Miles de familias en Estados Unidos viven atrapadas en esa misma espera: expedientes que se acumulan, audiencias que se postergan, sueños que se detienen, miedo a cualquier actividad cotidiana que pueda exponerlos a ser interceptados por agentes migratorios. Y, sobre todo, a ser deportados y quedar alejados de sus seres queridos.
En lo que va de la segunda presidencia de Trump, la situación de los inmigrantes se ha vuelto muy compleja. Entrar a Estados Unidos legalmente es más difícil y también es más complicado quedarse para los inmigrantes legales que están en el país, tal como reportó CNN. Esto debido a una serie de medidas como cambios en las normas de visados, suspensión de programas como el Estatus de Protección Temporal (TPS, por sus siglas en inglés), que ha tenido frenos en la justicia, aumento creciente de redadas en varios puntos del país, que en muchos casos se han vuelto violentas, entre otras medidas.

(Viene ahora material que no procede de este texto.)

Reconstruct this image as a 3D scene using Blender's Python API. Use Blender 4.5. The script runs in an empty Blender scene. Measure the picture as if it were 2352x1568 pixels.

Detrás de cada número en las estadísticas migratorias hay una historia como la de la familia de Laura y Andrés: padres que trabajan, hijos que crecen entre dos mundos pero que solo conocen uno, hogares construidos sobre la incertidumbre.
La carta que no querían recibir sigue sobre la mesa, junto a las fotografías familiares y los documentos en orden. “No sabemos qué va a pasar”, dice Laura, mirando al vacío. “Solo queremos que pase lo que tenga que pasar… pero que pase ya”.